Tantos años después me sigue impresionando la manera sorpresiva en que puede reaccionar una sociedad, el efecto muy potente de ciertos hechos terribles para producir una protesta social masiva, y la espiralización que se puede generar cuando los líderes quedan perplejos, se sienten rodeados, y recurren a insultos, herramientas gastadas o picardías burdas.
Era patético oirlos ensuciar a la nena asesinada.
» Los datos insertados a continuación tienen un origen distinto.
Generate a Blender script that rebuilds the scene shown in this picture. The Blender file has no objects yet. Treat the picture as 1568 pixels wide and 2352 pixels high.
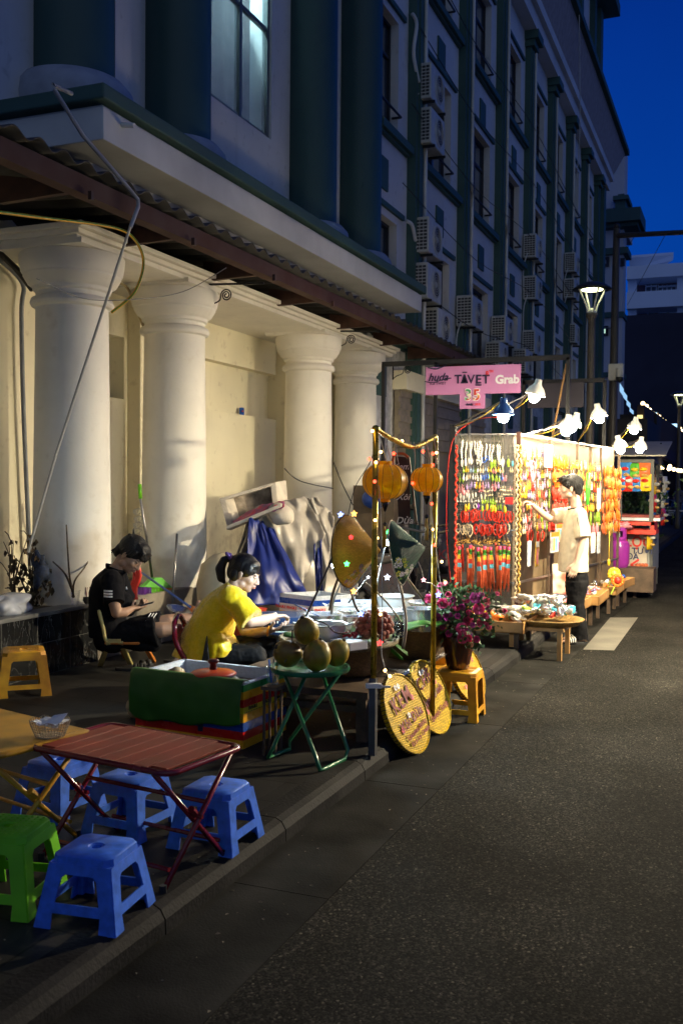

Algunas personas han descripto la marcha del Silencio que se realiza hoy como la continuidad de otras demostraciones conservadoras que se produjeron en la historia, desde 1945. Es una mirada posible. Otra, distinta, puede enmarcarla como una más de tantas marchas en las que la sociedad pide Justicia por un hecho inexplicable, especialmente frente a la frivolidad y las maniobras del poder para no investigar como se debe: en ese sentido, los antecedentes serían las marchas por AMIA, por Cabezas, por Cromagnon, por Kosteki y Santillán, por Once, por María Soledad Morales. ¿Hay alguna razón que legitime pedir el esclarecimiento de algunas muertes y no de otras?
Cuestión de opiniones.
La hermana Martha Peloni, que encabezaba aquellas marchas del Silencio, respalda también esta. La familia Saadi, en cambio, es aliada del Gobierno.
Los hechos históricos no siempre se repiten de la misma manera.
Pero, a veces, conviene mirarse un poco en su espejo.
Quizá ayude a entender algunas cosas.